Marguerite Yourcenar empreendeu, através dos seus livros – cuja virtude maior foi a aliança entre a precisão clássica e a leveza contemporânea – à feição de um Marcel Proust de saias, o “recherche du temp perdu” contemporâneo. Ou seja, tomou um determinado período passado, como matéria-prima, e o recriou como se fosse o presente, vivo, dinâmico, vibrante, repleto de desafios para que os audazes, os empreendedores e os que não temem esta maravilhosa (e perigosa) aventura, que é a vida, aceitem esse repto.

Foi verdadeira iconoclasta em relação aos costumes e tradições, disposta a não se submeter à ignorância e ao preconceito. Para escândalo dos detratores, jamais se casou. Em entrevista publicada em 1981, Marguerite resumiu a incompreensão que cercou seus atos, ao revelar: “Vivo no Maine, e por isso as pessoas dizem que sou reclusa, embora tenha muitos amigos. Porque escrevi sobre o amor não correspondido de Maria Madalena por Cristo (num livro de poesias de 1936, intitulado “Fires”), as pessoas me consideraram sacrílega. E porque vivi com uma mulher (a norte-americana Grace Frick) durante 40 anos, presumem que eu seja lésbica".

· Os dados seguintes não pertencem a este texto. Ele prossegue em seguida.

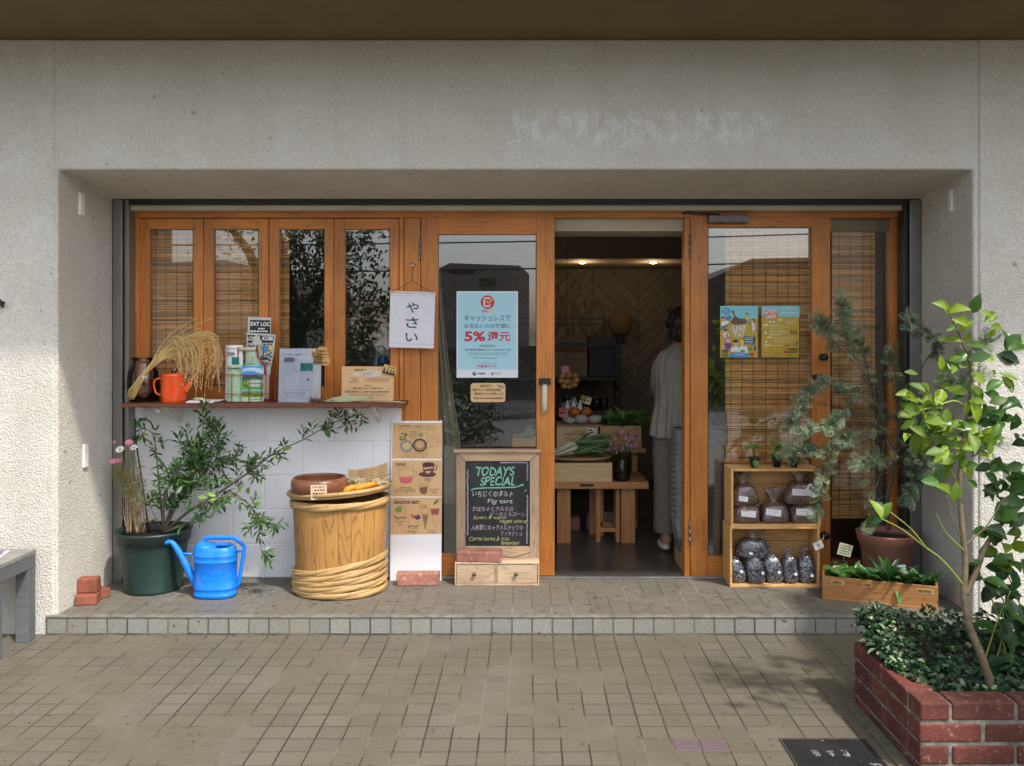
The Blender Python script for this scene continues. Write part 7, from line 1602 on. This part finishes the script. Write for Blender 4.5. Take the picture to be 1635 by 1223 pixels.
# --- acacia in the terracotta pot
M_ACB = mat('acacia bark', (0.12, 0.115, 0.09), (0.085, 0.078, 0.06), .8, nscale=50, bump=.4, bscale=120)
M_AC = leafmat('silvery acacia leaf', (0.115, 0.165, 0.085), (0.19, 0.25, 0.145), .15, .8, .3)
M_ACD = leafmat('dull acacia leaf', (0.034, 0.052, 0.020), (0.070, 0.095, 0.042), .15, .8, .3)
ac_ = thing('acacia_tree', (TP.x, TP.y, ZS + .28), 'silvery feathery acacia growing out of the terracotta pot', 'tree')
qs, ql = MB(), MB()
def frond(p, d, n, L_, m, npair=9):
    d = d.normalized(); s = d.cross(n).normalized() if d.cross(n).length > .01 else basis(d)[1]; nn = s.cross(d)
    for i in range(npair):
        t = (i + .4) / npair; b = p + d * (L_ * t) - nn * (.18 * L_ * t * t); l_ = L_ * .36 * math.sin(math.pi * (.12 + .80 * t)) + .004
        for sg in (-1, 1):
            ql.sliver(b, d * .55 + s * sg, nn, l_, .0040, m, .12)
    ql.sliver(p, d, nn, L_, .002, m, .18)
B1 = (1418, 846, .455)
acb = [([B1, (1416, 800, .44), (1424, 760, .42), (1428, 728, .40), (1415, 690, .38), (1402, 650, .34), (1393, 618, .30), (1380, 570, .28), (1371, 535, .27)], .013, 16, .55),
       ([(1428, 728, .40), (1432, 700, .36), (1440, 660, .30), (1432, 610, .28), (1420, 575, .27)], .006, 13, .4), ([(1402, 650, .34), (1385, 640, .25), (1360, 628, .20), (1330, 612, .18), (1300, 616, .18), (1280, 640, .18), (1264, 675, .2)], .005, 26, .3),
       ([(1402, 655, .32), (1380, 600, .26), (1362, 560, .25), (1350, 520, .24), (1345, 485, .24)], .005, 20, .45), ([(1385, 600, .26), (1350, 565, .24), (1325, 535, .23), (1310, 510, .23)], .004, 15, .5),
       ([(1412, 690, .38), (1375, 690, .26), (1345, 705, .22), (1318, 722, .2), (1290, 715, .22), (1262, 720, .24)], .005, 24, .3), ([(1345, 705, .22), (1325, 740, .2), (1312, 770, .2), (1308, 812, .22)], .003, 12, .2),
       ([(1428, 728, .40), (1455, 690, .28), (1490, 640, .10), (1520, 608, -.05), (1560, 600, -.12)], .006, 18, .25), ([(1440, 660, .30), (1470, 590, .15), (1495, 545, .08), (1455, 515, .1)], .004, 12, .45), ([(1455, 690, .25), (1500, 690, .08), (1545, 690, -.06), (1590, 700, -.15)], .005, 16, .3), ([(1545, 690, -.06), (1575, 730, -.12), (1608, 755, -.16)], .003, 9, .2),
       ([(1428, 728, .40), (1450, 735, .26), (1462, 760, .2), (1450, 790, .2)], .004, 13, .3), ([(1424, 750, .38), (1400, 730, .26), (1376, 738, .22)], .004, 9, .3), ([(1416, 790, .40), (1400, 800, .3), (1390, 830, .26)], .002, 5, .5), ([(1432, 700, .36), (1470, 725, .2), (1482, 748, .14)], .004, 10, .3),
       ([(1393, 618, .30), (1350, 655, .2), (1320, 680, .16), (1285, 690, .16)], .003, 16, .25), ([(1490, 640, .10), (1530, 575, -.04), (1575, 545, -.12)], .003, 9, .4)]
for bi, (pts, r0, nf, tmin) in enumerate(acb):
    c = grow(pp(pts), r0, .0016, qs, M_ACB)
    for k in range(int(nf * 4.0)):
        t = rnd.uniform(tmin, 1.0); p, d = sample(c, t)
        ax = (d * .55 + Vector((rnd.gauss(0, .8), rnd.gauss(-.15, .6), rnd.gauss(0, .75)))).normalized()
        frond(p, ax, Vector((rnd.gauss(0, .5), -.7, .6)), rnd.uniform(.035, .068), M_AC if (bi in (2, 3, 4, 5, 15) and rnd.random() < .7 or rnd.random() < .35) else M_ACD, 10)
    for k in range(3):
        p, d = sample(c, rnd.uniform(.9, 1)); frond(p, d + Vector((rnd.gauss(0, .4), -.2, rnd.gauss(0, .4))), Vector((0, -.8, .5)), .085, M_AC, 10)
for k in range(60):
    p = at(rnd.gauss(1425, 42), rnd.gauss(690, 45), rnd.uniform(.2, .42)); e = p + Vector((rnd.gauss(0, .08), rnd.gauss(0, .06), rnd.gauss(.02, .07))); qs.tube([p, e], [.0016, .0008], M_ACB, 4); frond(e, e - p, Vector((0, -.7, .6)), .06, M_ACD, 8)
qs.build('branches', ac_); ql.build('fronds', ac_)

# --- brick planter on the pavement
M_PB = brick_wear('dark red planter brick', (0.140, 0.034, 0.022), (0.078, 0.022, 0.016), (0.30, 0.175, 0.13), .575)
M_MORT = mat('planter mortar', (0.27, 0.25, 0.205), (0.10, 0.092, 0.075), .9, nscale=24, bump=.6, bscale=120)
PXL, PXR, PYF, PYB, PZ = 1.315, 2.75, -1.385, -.80, .2435
pl = thing('brick_planter', ((PXL + PXR) / 2, (PYF + PYB) / 2, 0), 'low dark red brick planter full of ground cover in the right foreground', 'planter')
th = .10; ch_ = .0735; bh = .061
q = MB()
e = .006
for (x0, x1, y0, y1) in ((PXL + e, PXR - e, PYF + e, PYF + th - e), (PXL + e, PXR - e, PYB - th + e, PYB - e), (PXL + e, PXL + th - e, PYF + th - e, PYB - th + e), (PXR - th + e, PXR - e, PYF + th - e, PYB - th + e)): q.box(x0, x1, y0, y1, -.1, PZ - .008, M_MORT)
q.build('mortar', pl)
q = MB()
def bk_(x0, x1, y0, y1, z0): 
    j = lambda: rnd.gauss(0, .0012)
    o_ = len(q.v); q.box(x0 + j(), x1 + j(), y0 + j(), y1 + j(), z0, z0 + bh, M_PB)
for cidx in range(4):
    z0 = PZ - bh - ch_ * cidx
    odd = cidx % 2
    # front run
    x = PXL + (0 if odd == 0 else 0); first = True
    while x < PXR - .03:
        L_ = (.10 if odd == 0 else .21) if first else .21
        bk_(x, min(x + L_, PXR), PYF, PYF + th, z0); x += L_ + .011; first = False
    # left run
    y = PYF + (th + .011 if not odd else th + .011); first = True
    if odd == 0: y = PYF + .0
    y = PYF + th + .011
    while y < PYB - .02:
        L_ = (.115 if odd == 0 else .21) if first else .21
        if odd == 1 and first: L_ = .105
        bk_(PXL, PXL + th, y, min(y + L_ if odd else y + .21, PYB), z0); y += (L_ if odd else .21) + .011; first = False
    x = PXL + th + .011
    while x < PXR - .03: bk_(x, min(x + .21, PXR), PYB - th, PYB, z0); x += .221
q.build('brickwork', pl, bevel=.0065)
q = MB(); q.box(PXL + th - .004, PXR - th, PYF + th - .004, PYB - th + .004, -.05, PZ - .05, M_SOIL); q.build('soil', pl)
# ground cover: small variegated leaves
M_GC = leafmat('ground cover leaf', (0.010, 0.036, 0.012), (0.028, 0.075, 0.026), .12, .45, .3); M_GCV = leafmat('variegated leaf', (0.34, 0.40, 0.22), (0.18, 0.27, 0.09), .2, .4, .2); M_GCP = leafmat('pink tip leaf', (0.55, 0.40, 0.36), (.5, .45, .36), .2, .5)
q = MB()
def mound(x, y): 
    u = (x - PXL) / .75; v = (y - PYF) / (PYB - PYF)
    return PZ - .03 + .145 * max(0, v) ** 1.3 * max(0, 1 - max(0, u - .55) * 1.1) * (.65 + .35 * min(1, max(0, u * 3 + .35))) + .045 * mnoise.noise(Vector((x * 7, y * 7, 0)))
for i in range(4200):
    x = rnd.uniform(PXL + .03, PXL + 1.15); y = rnd.uniform(PYF + th, PYB + .05); z = mound(x, y) - abs(rnd.gauss(0, .022))
    if i < 700: x = rnd.uniform(PXL + .025, PXL + .14); y = rnd.uniform(PYF + .26, PYB + .05); z = mound(x, y) - .01 + rnd.gauss(0, .012)
    hi = rnd.random(); edge = y > PYB - .10 or x < PXL + .10
    m_ = M_GCV if hi < (.11 if edge else .035) else (M_GCP if hi > .992 else M_GC)
    q.leaf((x, y, z), Vector((rnd.gauss(0, 1), rnd.gauss(-.5, .8), rnd.gauss(.1, .5))), Vector((rnd.gauss(0, .45), rnd.gauss(-.45, .4), 1)), rnd.uniform(.016, .042), rnd.uniform(.010, .023), m_, .2)
vs = []; n1, n2 = 40, 26
for i in range(n1 + 1):
    for j in range(n2 + 1): x = PXL + .05 + 1.15 * i / n1; y = PYF + th + (PYB - .02 - PYF - th) * j / n2; vs.append((x, y, mound(x, y) - .045))
q.add(vs, [(i*(n2+1)+j, (i+1)*(n2+1)+j, (i+1)*(n2+1)+j+1, i*(n2+1)+j+1) for i in range(n1) for j in range(n2)], M_SOIL, True)
gc = q.build('ground_cover', loc=(PXL + .4, -1.1, PZ)); tag(gc, 'mound of small variegated leaves filling the brick planter', 'ground cover', kind='stuff')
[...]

Marguerite foi desses seres humanos (infelizmente raros) classificados de “gênios”. Exagero? Não! Exagerado seria não classificá-la como tal. E sua genialidade manifestou-se de forma precoce, como via de regra ocorre com essas pessoas iluminadas e, sobretudo, luminosas. Para provar que não estou me deixando levar apenas pelo entusiasmo por sua literatura corajosa e formalmente exemplar, menciono um fato esclarecedor a propósito.

Cito que, aos oito anos de idade – quando a imensa maioria das meninas ainda brinca com bonecas e quetais (nada contra) – Marguerite já lia (e emitia opiniões pertinentes) a obra de Jean Racine, incompreensível, por sua complexidade e profundidade, para muito marmanjo arrogante, tido e havido como intelectual, com renome e grande quantidade de títulos acadêmicos. que freqüenta academias de letras e outros tantos centros culturais. E mais, nessa mesma idade, aprendeu latim com o seu pai. Aos doze anos, foi ainda mais longe, e tomou lições de grego antigo, idioma que dominou como poucos.

Admiro a genialidade. Sou fascinado pelos gênios. E Marguerite o foi. O que me admira é o fato dela ser tão pouco citada nos meios culturais, especificamente nos literários. Seria preconceito ou desconhecimento? Ou ambos? O primeiro livro que ela publicou, em 1921, foi “O jardim das quimeras”. A ele seguiram-se outros quinze, entre romances, contos, poesias, ensaios e memórias. Vale a pena conhecer sua obra e deliciar-se com ela, por ser um “lauto banquete intelectual” para as mais refinadas mentes.

Irreverente, solitária, batalhadora, sensível, mas, sobretudo, competente. Esta foi a Marguerite Yourcenar (nascida em Bruxelas, em 8 de junho de 1903, de pai francês e mãe belga e que morreu em 18 de dezembro de 1987, no Maine, EUA) que o tempo – que a tudo devora, em sua fome cronológica – abateu, aos 84 anos de idade, ao cabo de uma vida produtiva e exemplar.